Show each line from the listing that includes the word "objects".

::: Data block :::

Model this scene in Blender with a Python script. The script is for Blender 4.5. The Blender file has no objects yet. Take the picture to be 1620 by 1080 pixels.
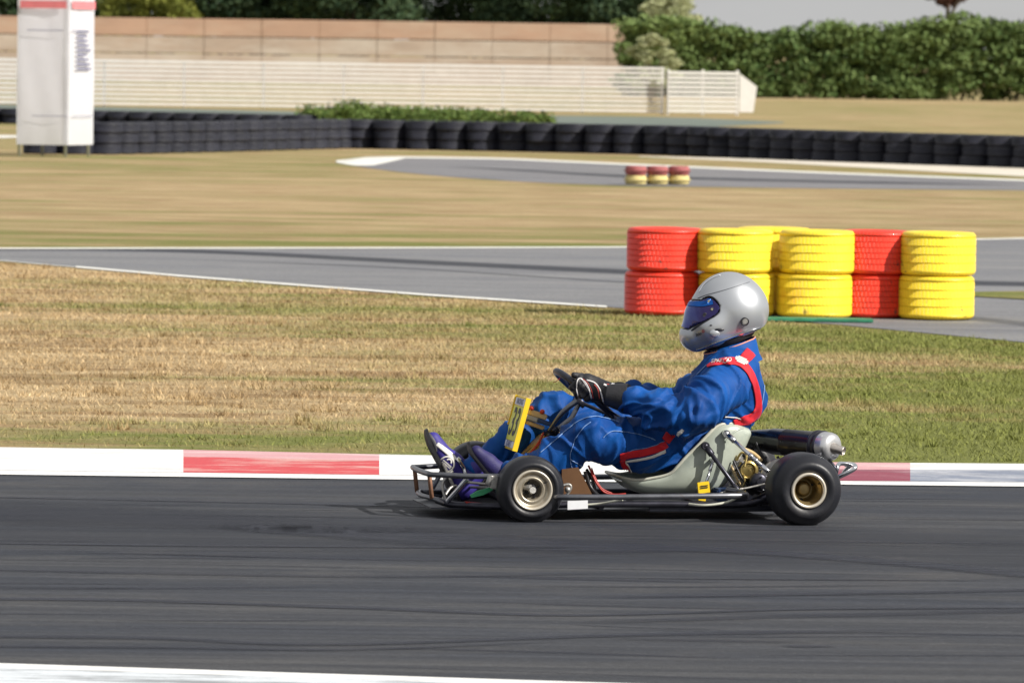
import bpy, bmesh, math, random
import numpy as np
from mathutils import Vector, Matrix, noise
from mathutils.bvhtree import BVHTree

random.seed(7)
rng = np.random.default_rng(7)
SC = bpy.context.scene
COL = SC.collection
R = math.radians

# ------------------------------------------------------------------ camera, world, sun, exposure
CAM_H, F_PX, HOR, ROLL = 1.81, 9000.0, 80.0, 0.8
cam_d = bpy.data.cameras.new('camera')
cam = bpy.data.objects.new('camera', cam_d); COL.objects.link(cam)
cam_d.sensor_width = 36.0; cam_d.lens = 36.0 * F_PX / 1620.0
cam_d.clip_start = 0.5; cam_d.clip_end = 6000
PITCH = math.atan((540 - HOR) / F_PX)
cam.location = (0, 0, CAM_H)
CR = Matrix.Rotation(R(90) - PITCH, 3, 'X') @ Matrix.Rotation(R(ROLL), 3, 'Z')
cam.rotation_euler = CR.to_euler()
cam_d.dof.use_dof = True
cam_d.dof.focus_distance = 22.0
cam_d.dof.aperture_fstop = 10.0
cam_d.dof.aperture_blades = 9
SC.camera = cam

SUN_EL, SUN_AZ = 36.0, 26.0          # azimuth: from the right, this far towards the camera
sdir = Vector((math.cos(R(SUN_EL)) * math.cos(R(SUN_AZ)), -math.cos(R(SUN_EL)) * math.sin(R(SUN_AZ)), math.sin(R(SUN_EL))))
W = bpy.data.worlds.new("World"); SC.world = W; W.use_nodes = True
wn, wl = W.node_tree.nodes, W.node_tree.links
wn.clear()
wo = wn.new('ShaderNodeOutputWorld'); bg = wn.new('ShaderNodeBackground')
sky = wn.new('ShaderNodeTexSky'); sky.sky_type = 'NISHITA'; sky.sun_disc = False
sky.sun_elevation = R(SUN_EL); sky.sun_rotation = R(90 + SUN_AZ)
sky.dust_density = 2.5; sky.air_density = 1.0; sky.ozone_density = 1.0
# thin summer cloud: pale grey-white over the blue
tc = wn.new('ShaderNodeTexCoord'); mp = wn.new('ShaderNodeMapping'); mp.inputs['Scale'].default_value = (1.5, 1.5, 5.0)
nz = wn.new('ShaderNodeTexNoise'); nz.inputs['Scale'].default_value = 2.2; nz.inputs['Detail'].default_value = 7
cr = wn.new('ShaderNodeValToRGB'); cr.color_ramp.elements[0].position = .38; cr.color_ramp.elements[1].position = .62
cr.color_ramp.elements[0].color = (.72, .72, .72, 1); cr.color_ramp.elements[1].color = (.95, .95, .95, 1)
mx = wn.new('ShaderNodeMix'); mx.data_type = 'RGBA'
mx.inputs[7].default_value = (8.0, 8.0, 8.0, 1)
wl.new(tc.outputs['Generated'], mp.inputs['Vector']); wl.new(mp.outputs[0], nz.inputs['Vector'])
wl.new(nz.outputs[0], cr.inputs[0]); wl.new(cr.outputs[0], mx.inputs[0]); wl.new(sky.outputs[0], mx.inputs[6])
wl.new(mx.outputs[2], bg.inputs[0]); bg.inputs[1].default_value = 0.060
wl.new(bg.outputs[0], wo.inputs[0])
sl = bpy.data.lights.new('sun', 'SUN'); sl.energy = 5.0; sl.angle = R(0.53); sl.color = (1.0, .955, .88)
so = bpy.data.objects.new('sun', sl); COL.objects.link(so)
so.rotation_euler = sdir.to_track_quat('Z', 'Y').to_euler(); so.location = (30, -10, 30)
SC.view_settings.view_transform = 'Standard'; SC.view_settings.look = 'None'
SC.view_settings.exposure = 0.32; SC.view_settings.gamma = 1.0
SC.cycles.max_bounces = 6; SC.cycles.use_denoising = True

# ------------------------------------------------------------------ picture point -> place
def ray(px, py):
    v = CR @ Vector(((px - 810) / F_PX, (540 - py) / F_PX, -1.0))
    return Vector((0, 0, CAM_H)), v
def G(px, py, z=0.0):
    o, v = ray(px, py); t = (z - o.z) / v.z
    return o + v * t
def AT(px, py, Y):
    o, v = ray(px, py)
    return o + v * (Y / v.y)
# kart frame: +x rearwards, -y towards the camera, z up; origin on the ground under the rear axle
YAW = 11.0
KR = Matrix.Rotation(R(YAW), 3, 'Z')
KO = AT(1280, 777, 21.77) - KR @ Vector((0, -.62, 0)); KO.z = 0
def K(px, py, yl=0.0):
    o, v = ray(px, py)
    ol, vl = KR.transposed() @ (o - KO), KR.transposed() @ v
    return ol + vl * ((yl - ol.y) / vl.y)

# ------------------------------------------------------------------ materials
def nodes_of(name):
    m = bpy.data.materials.new(name); m.use_nodes = True
    nt = m.node_tree
    return m, nt, nt.nodes['Principled BSDF']
def nd(nt, t, **kw):
    n = nt.nodes.new(t)
    for k, v in kw.items():
        if k in n.inputs.keys(): n.inputs[k].default_value = v
        else: setattr(n, k, v)
    return n
def coords(nt, scale=(1, 1, 1), kind='Object'):
    if kind == 'World':
        g = nt.nodes.new('ShaderNodeNewGeometry'); out = g.outputs['Position']
    else:
        t = nt.nodes.new('ShaderNodeTexCoord'); out = t.outputs['Object']
    mp = nt.nodes.new('ShaderNodeMapping'); mp.inputs['Scale'].default_value = scale
    nt.links.new(out, mp.inputs['Vector'])
    return mp.outputs[0]
def ramp(nt, src, stops):
    r = nt.nodes.new('ShaderNodeValToRGB'); cr_ = r.color_ramp
    while len(cr_.elements) < len(stops): cr_.elements.new(.5)
    for e, (p, c) in zip(cr_.elements, stops):
        e.position = p; e.color = (c, c, c, 1) if isinstance(c, (int, float)) else (*c, 1)
    nt.links.new(src, r.inputs[0]); return r.outputs[0]
def mixc(nt, f, a, b, mode='MIX'):
    m = nt.nodes.new('ShaderNodeMix'); m.data_type = 'RGBA'; m.blend_type = mode
    for i, s in ((0, f), (6, a), (7, b)):
        if hasattr(s, 'is_linked') or hasattr(s, 'links'): nt.links.new(s, m.inputs[i])
        elif i == 0: m.inputs[0].default_value = s
        else: m.inputs[i].default_value = (*s, 1)
    return m.outputs[2]
def mth(nt, op, a, b=None, c=None, clamp=False):
    m = nt.nodes.new('ShaderNodeMath'); m.operation = op; m.use_clamp = clamp
    for i, s in enumerate((a, b, c)):
        if s is None: continue
        if isinstance(s, (int, float)): m.inputs[i].default_value = s
        else: nt.links.new(s, m.inputs[i])
    return m.outputs[0]
MATS = {}
def mat(name, col, rough=.5, metal=0.0, vary=.15, vscale=14, bump=0.0, bscale=60, coat=0.0, col2=None, stretch=(1, 1, 1), spec=.5, c2=(.45, .62), **kw):
    if name in MATS: return MATS[name]
    m, nt, b = nodes_of(name)
    v = coords(nt, stretch)
    n = nd(nt, 'ShaderNodeTexNoise', Scale=vscale, Detail=6, Roughness=.6); nt.links.new(v, n.inputs['Vector'])
    dark = tuple(c * (1 - vary) for c in col); lite = tuple(min(1, c * (1 + vary * .7)) for c in col)
    c = mixc(nt, ramp(nt, n.outputs[0], [(.3, 0), (.7, 1)]), dark, lite)
    if col2:
        n2 = nd(nt, 'ShaderNodeTexNoise', Scale=vscale * .45, Detail=8, Roughness=.7); nt.links.new(v, n2.inputs['Vector'])
        c = mixc(nt, ramp(nt, n2.outputs[0], [(c2[0], 0), (c2[1], 1)]), c, col2)
    nt.links.new(c, b.inputs['Base Color'])
    rr = mth(nt, 'MULTIPLY_ADD', n.outputs[0], .25 * rough + .04, rough * .88 - .02, True)
    nt.links.new(rr, b.inputs['Roughness'])
    b.inputs['Metallic'].default_value = metal; b.inputs['Coat Weight'].default_value = coat
    b.inputs['Specular IOR Level'].default_value = spec
    b.inputs['Coat Roughness'].default_value = .06
    for k, val in kw.items(): b.inputs[k].default_value = val
    if bump:
        n3 = nd(nt, 'ShaderNodeTexNoise', Scale=bscale, Detail=5); nt.links.new(v, n3.inputs['Vector'])
        bp = nd(nt, 'ShaderNodeBump', Strength=bump, Distance=.004); nt.links.new(n3.outputs[0], bp.inputs['Height'])
        nt.links.new(bp.outputs[0], b.inputs['Normal'])
    MATS[name] = m
    return m

def grass_material(blade=False):
    m, nt, b = nodes_of('grass_blades' if blade else 'dry_grass')
    geo = nt.nodes.new('ShaderNodeNewGeometry'); P = geo.outputs['Position']
    sx = nt.nodes.new('ShaderNodeSeparateXYZ'); nt.links.new(P, sx.inputs[0])
    # how green each depth of the ground is (mown edges by the tarmac stay greener)
    yv = mth(nt, 'DIVIDE', sx.outputs[1], 260.0, None, True)
    def s(y, v): return (y / 260.0, v)
    band = ramp(nt, yv, [s(24, .85), s(26.3, .80), s(28.0, .40), s(33, .30), s(36.5, .62), s(40, .60), s(44, .40), s(50, .38), s(52, .62), s(56.5, .50), s(60, .15), s(74, .14), s(79, .42), s(86, .45), s(100, .42), s(140, .45), s(170, .33), s(205, .50), s(228, .16), s(250, .5)])
    xx = mth(nt, 'MULTIPLY_ADD', sx.outputs[0], mth(nt, 'DIVIDE', 6.5, sx.outputs[1]), 0.0)
    near = ramp(nt, yv, [s(38, 1), s(52, 0)])
    xx = mth(nt, 'MULTIPLY', xx, near)
    def noi(scale, st, det=8, ro=.62):
        mp = nt.nodes.new('ShaderNodeMapping'); mp.inputs['Scale'].default_value = st; nt.links.new(P, mp.inputs['Vector'])
        n = nd(nt, 'ShaderNodeTexNoise', Scale=scale, Detail=det, Roughness=ro); nt.links.new(mp.outputs[0], n.inputs['Vector']); return n.outputs[0]
    big = noi(1.0, (.22, .8, .5), 5)
    mid = noi(3.0, (.35, 1.2, 1), 6)
    far = noi(.25, (.25, 1, 1), 5)
    fine = noi(38, (1, 1, 1), 5, .7)
    g = mth(nt, 'ADD', band, xx)
    g = mth(nt, 'ADD', g, mth(nt, 'MULTIPLY_ADD', big, 3.4, -1.7))
    g = mth(nt, 'ADD', g, mth(nt, 'MULTIPLY_ADD', mid, 2.0, -1.0))
    g = mth(nt, 'ADD', g, mth(nt, 'MULTIPLY_ADD', far, .8, -.4))
    gm = ramp(nt, g, [(.15, 0), (.95, 1)])
    straw = mixc(nt, ramp(nt, mid, [(.35, 0), (.65, 1)]), (.36, .25, .125), (.64, .49, .29))
    straw = mixc(nt, ramp(nt, noi(1.7, (.3, 1.4, 1), 5), [(.5, 0), (.62, .85)]), straw, (.30, .20, .10))
    green = mixc(nt, ramp(nt, fine, [(.3, 0), (.7, 1)]), (.15, .17, .045), (.25, .265, .075))
    c = mixc(nt, gm, straw, green)
    fd = .42 if not blade else .15
    c = mixc(nt, 1.0, c, ramp(nt, fine, [(.25, 1 - fd), (.62, 1.0), (.8, 1.12)]), 'MULTIPLY')
    if blade:
        rnd = ramp(nt, geo.outputs['Random Per Island'], [(0, .85), (1, 1.3)])
        c = mixc(nt, 1.0, c, rnd, 'MULTIPLY')
    nt.links.new(c, b.inputs['Base Color'])
    b.inputs['Roughness'].default_value = .85; b.inputs['Specular IOR Level'].default_value = .15
    if not blade:
        bp = nd(nt, 'ShaderNodeBump', Strength=.8, Distance=.03); nt.links.new(fine, bp.inputs['Height']); nt.links.new(bp.outputs[0], b.inputs['Normal'])
    return m

def asphalt_material(name, dark, lite, tint, streak=.5, yscale=1.0):
    m, nt, b = nodes_of(name)
    geo = nt.nodes.new('ShaderNodeNewGeometry'); P = geo.outputs['Position']
    def noi(scale, st, det=6, ro=.6):
        mp = nt.nodes.new('ShaderNodeMapping'); mp.inputs['Scale'].default_value = st; mp.inputs['Rotation'].default_value = (0, 0, R(1.2))
        nt.links.new(P, mp.inputs['Vector'])
        n = nd(nt, 'ShaderNodeTexNoise', Scale=scale, Detail=det, Roughness=ro); nt.links.new(mp.outputs[0], n.inputs['Vector']); return n.outputs[0]
    a = noi(1.0, (.10, 1.9 * yscale, 1), 5)          # broad rubbered lanes along the track
    s2 = noi(1.0, (.22, 9.0 * yscale, 1), 6, .7)      # narrow drag streaks along the track
    gr = noi(150, (1, 1, 1), 3, .8)                   # aggregate
    pa = noi(2.2, (.5, 1, 1), 6); md_ = noi(28, (1, 1, 1), 4, .7)
    st2 = noi(70, (1, 1, 1), 2, .5)
    c = mixc(nt, ramp(nt, a, [(.36, 0), (.64, 1)]), dark, lite)
    c = mixc(nt, mth(nt, 'MULTIPLY', ramp(nt, s2, [(.45, 1), (.62, 0)]), streak), c, tuple(x * .55 for x in dark))
    c = mixc(nt, ramp(nt, pa, [(.5, 0), (.75, .55)]), c, tint)
    c = mixc(nt, 1.0, c, ramp(nt, md_, [(.3, .80), (.5, 1.0), (.72, 1.22)]), 'MULTIPLY')
    c = mixc(nt, ramp(nt, st2, [(.70, 0), (.78, .5)]), c, (.25, .245, .235))
    c = mixc(nt, 1.0, c, ramp(nt, gr, [(.3, .62), (.55, 1.0), (.75, 1.5)]), 'MULTIPLY')
    nt.links.new(c, b.inputs['Base Color'])
    b.inputs['Roughness'].default_value = .78; b.inputs['Specular IOR Level'].default_value = .35
    bp = nd(nt, 'ShaderNodeBump', Strength=.55, Distance=.006); nt.links.new(gr, bp.inputs['Height']); nt.links.new(bp.outputs[0], b.inputs['Normal'])
    return m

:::

*Answer to the exercise*
Model this scene in Blender with a Python script. The script is for Blender 4.5. The Blender file has no objects yet. Take the picture to be 1620 by 1080 pixels.
cam = bpy.data.objects.new('camera', cam_d); COL.objects.link(cam)
so = bpy.data.objects.new('sun', sl); COL.objects.link(so)